February 18, 2025:
Russia has lost most of its lucrative Western trading partners since its 2022 invasion of Ukraine. Western sanctions and the cost of the war in Ukraine have depleted the Russian treasury to the point where only developing profitable trading partners will enable Russia to keep its economy going. Russia still trades with China, but the Chinese cannot freely trade with Russia because doing so would have Western trade sanctions imposed on them. Trade with the United States and Europe is a major pillar of the Chinese export economy.
This leaves Russia with only two alternatives. One is North Korea, which has a feeble economy with a GDP of only $30 billion and has long been subject to economic sanctions. The other alternative is Iran, which is also sanctioned but has oil to export and a GDP of over $400 billion.
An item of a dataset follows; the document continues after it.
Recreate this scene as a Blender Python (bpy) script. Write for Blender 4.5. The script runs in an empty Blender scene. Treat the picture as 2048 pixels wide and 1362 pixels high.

Russia already has a heavily used north-south trade route to Iran but wants to improve it with road and rail connections. Railway connections are a problem because Russia and Iran railroads use different railroad gauges. That can be overcome by building parallel Iran/Russian rail lines and establishing depots where cargoes, especially standard shipping containers, can be transferred between Russian and Iranian trains. Road building bypasses the rail gauge problem. While trucks have long transported shipping containers, it is three times more expensive to ship by road than by rail. Shipping by sea is less than 20 percent the cost of rail transport. The road and rail lines are essential for getting cargo to inland destinations. But most of the tonnage is moved the longest distances by ship. For this reason Russia has long maintained a water route from Russia to Iran via the Caspian Sea and a series of canals. In 2023 Russia brought in dredging equipment for a major, and overdue, dredging of the heavily used Volga-Don Canal that enables ships to get from the Caspian Sea to the Black Sea. Because of the war in Ukraine, and Iran supplying weapons and equipment to Russia, canal traffic was up 15 percent in 2022 over the previous year. In 2023 traffic increased by another 4.5 percent and increased further in 2024.
Since 1952, a 101 kilometers long canal, linking the Don and Volga rivers, gave the Caspian Sea access to the Black Sea and the world's oceans. However, ships that can use the canal cannot displace more than 5,000 tons, be no more than 140 meters long, 17 meters wide, and have a draft of no more than 3.5 meters. Normally the canal moves over 12 million tons of cargo a year. About half of that is oil or oil products. In 2021 Russia agreed to allow Iran to use the Volga-Don Canal so that Iranian ships can reach the Black Sea from the landlocked Caspian Sea. This is the first time Russia has ever given a foreign nation free access to the canal. Russia and Iran are now using each other’s Caspian Sea ports heavily for trade and getting Iranian weapons to Russia. Both nations have agreed to establish a joint-shipbuilding operation in the Caspian Sea and cooperate in dredging the canal, something that has not been done since 1991. The prolonged lack of dredging has made portions of the canal shallower and forced ships to carry less cargo.
The 13 locks on the canal connect the Volga River, the longest in Russia that empties into the Caspian, and the Don River which empties into the Sea of Azov, which is connected to the Black Sea via the Kerch Strait. The Caspian is the world's largest lake, at 371,000 square kilometers. It is about a thousand kilometers long and 430 kilometers wide. It's saline but is only about a third as salty as ocean water. The Caspian has a 7,000-kilometer-long coastline, with the largest chunk, 1,900 kilometers, belonging to Kazakhstan.